The Tools of Color Correction

5 minute read

To plan artistically-sound color correction for your project, you first need to be familiar with the universal tools of the trade.


The colorist’s most fundamental tool is, well, color. This might seem obvious, but digital color is complicated and needs some exploration.

When we talk about colors in everyday life, what we’re really talking about are human perceptions. Our brain interprets a particular wavelength of light in a certain way, and we call that color by a particular name. Red, green, blue, periwinkle, etc.

But digital color is different. Since computers don’t have eyeballs, the only way they understand color is based on what we tell them. Engineers and scientists had to develop complex mathematical schemes to instruct computers that one color is blue, another is red, and so one. How exactly this was achieved is a very complicated story, but it boils down to a few key concepts

Digital color is defined in terms of fundamental properties that can be measured and calculated by a computer. There are different ways to talk about these fundamental properties, but one of the most common ways is with hue, saturation, and lightness.

Hue is what people are normally referring to when they say “color.” Red, green, and blue are the 3 primary hues that digital color is concerned with, plus the three secondary hues yellow, cyan, and magenta, which are created by mixing the primary hues together. All other colors can be made by combining different amounts of these hues.

Saturation is the intensity of a color. If a computer wants to display the color “red”, it will also have to specify the question “how red?” A computer can answer this question with the saturation value of a color. The higher the saturation, the more intense the color. On the other hand, a color with no saturation will appear gray (have no color).

Lightness is a representation of how light or dark a color is. As you can probably guess, a digital color with a higher lightness value will appear closer to white, and one with a lower lightness value will appear closer to black.

These three fundamental properties can be used to describe any color to a computer. For digital video, they are separated into two parts of an video signal, called Luma and Chroma.

Basically, Luma contains the brightness information of an image (i.e. it’s the black and white part of the video signal). So, that means it holds the lightness values of every pixel.

Chroma contains all the color information of an image, including the hue and saturation for the three primary color channels of every pixel.

This is a radical simplification of digital color, but it illustrates the complexities you deal with when you talk about color in your project.
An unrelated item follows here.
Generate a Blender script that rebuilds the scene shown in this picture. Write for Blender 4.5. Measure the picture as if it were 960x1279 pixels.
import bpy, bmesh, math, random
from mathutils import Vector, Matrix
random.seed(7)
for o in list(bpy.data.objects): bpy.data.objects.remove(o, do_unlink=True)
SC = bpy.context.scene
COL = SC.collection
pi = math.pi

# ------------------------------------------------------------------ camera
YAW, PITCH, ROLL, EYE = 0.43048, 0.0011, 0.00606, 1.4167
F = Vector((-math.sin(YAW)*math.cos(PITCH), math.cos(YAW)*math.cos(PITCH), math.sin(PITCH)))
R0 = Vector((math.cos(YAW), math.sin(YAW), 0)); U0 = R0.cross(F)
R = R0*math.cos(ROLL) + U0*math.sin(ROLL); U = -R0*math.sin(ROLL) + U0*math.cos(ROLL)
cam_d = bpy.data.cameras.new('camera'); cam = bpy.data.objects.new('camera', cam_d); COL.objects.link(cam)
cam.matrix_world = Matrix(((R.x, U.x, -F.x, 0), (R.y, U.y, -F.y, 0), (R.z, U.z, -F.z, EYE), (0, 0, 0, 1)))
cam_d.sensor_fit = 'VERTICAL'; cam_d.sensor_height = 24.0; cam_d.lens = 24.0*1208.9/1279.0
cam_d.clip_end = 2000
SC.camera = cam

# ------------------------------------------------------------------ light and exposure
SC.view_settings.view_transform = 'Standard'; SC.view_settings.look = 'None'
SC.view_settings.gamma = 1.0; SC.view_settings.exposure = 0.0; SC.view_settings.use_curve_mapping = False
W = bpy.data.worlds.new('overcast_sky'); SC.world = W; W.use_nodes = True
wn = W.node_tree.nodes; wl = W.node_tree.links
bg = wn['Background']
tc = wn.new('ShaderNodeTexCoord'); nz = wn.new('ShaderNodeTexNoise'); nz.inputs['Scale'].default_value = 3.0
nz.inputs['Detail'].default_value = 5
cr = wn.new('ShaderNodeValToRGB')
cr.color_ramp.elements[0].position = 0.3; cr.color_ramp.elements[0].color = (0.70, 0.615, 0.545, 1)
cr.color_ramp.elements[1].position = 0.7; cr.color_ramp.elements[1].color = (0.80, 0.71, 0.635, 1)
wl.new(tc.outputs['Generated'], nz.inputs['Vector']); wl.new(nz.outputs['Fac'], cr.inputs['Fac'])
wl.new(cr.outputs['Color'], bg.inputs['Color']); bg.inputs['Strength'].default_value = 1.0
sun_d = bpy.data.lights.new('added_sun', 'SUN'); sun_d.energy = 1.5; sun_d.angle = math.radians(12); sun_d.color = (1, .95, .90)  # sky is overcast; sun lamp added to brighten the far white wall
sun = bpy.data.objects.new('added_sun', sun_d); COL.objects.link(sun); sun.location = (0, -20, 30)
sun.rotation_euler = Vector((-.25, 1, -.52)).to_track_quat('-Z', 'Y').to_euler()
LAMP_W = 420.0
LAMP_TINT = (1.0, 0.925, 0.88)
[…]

It’s a foundation from which you expand and finesse your creative and technical skills.

Manipulating Color

Now that we have a basic grasp of how digital color works, we are better prepared to use it for our artistic purposes. But how exactly do you manipulate color for your project?

Perhaps the most common tool for working with color is the Color Wheel. This isn’t exactly the color wheel you remember from grade school art class, though they do look similar. Color wheels let you quickly adjust the hue, saturation, and lightness of colors at the three tonal ranges (that is the blacks, midtones, and whites) of your image. This makes them a powerful tool for a wide array of color correction tasks.

Another option for manipulating color is the Curves tool. This tool presents a simplified version of a video signal as a diagonal line in a graph. By “curving” the line within the graph, you can rapidly adjust the color balance, brightness, and contrast of an image. While curves are a lot less intuitive at first, they can still be used for very precise color correction in your workflow. In some cases curves will be your first choice, either for the sake of speed or simplicity.

There are a great many more tools for working with the color in your project, but color wheels and curves are arguably the most universal. Pretty much every piece of software capable of image manipulation has some form of these tools.

Evaluating Color

Manipulating color is tricky business. Video monitors (even the same model) often vary in how they display colors. In theory, properly calibrated displays fix this issue, but in reality they can still drift apart over time.

Even if you re-calibrated your monitors every day, there’s another problem. Human eyes aren’t consistent either. Your eyes (and brain) adapt your perception of color depending on a number of factors, including the lighting of the viewing environment, the amount of motion in an image, and even your level of stress. Put simply, color is hard because your equipment lies, your eyes lie, and your colleagues lie (because their eyes lie too).

But scopes never lie. Scopes are specialized tools that measure exactly what is contained in a video signal. They measure this information, and then visualize it onto a type of graph. There are several different types of scopes, and each uses a different graphing method to visualize the video signal for different purposes.

In general, most scopes help you understand some aspect of the color and/or brightness information in an image. So, even if your monitor displays wildly inaccurate color, scopes measure the source information of a video signal. That means you can always get a clear representation of the actual visual characteristics in your footage.

The best part about scopes is that they are universal. No matter what hardware or software you use, they always show the exact same values for the same video signal. They are a fundamental tool, so you really need to know how to use them when it comes time to color correct your project. Without them, it will be difficult to know if you’re crushing the blacks in an interior scene, clipping the whites in clouds, or if you have the correct hue and saturation for your customer’s logo.

They really are the only way to accurately evaluate the colors in your video signal.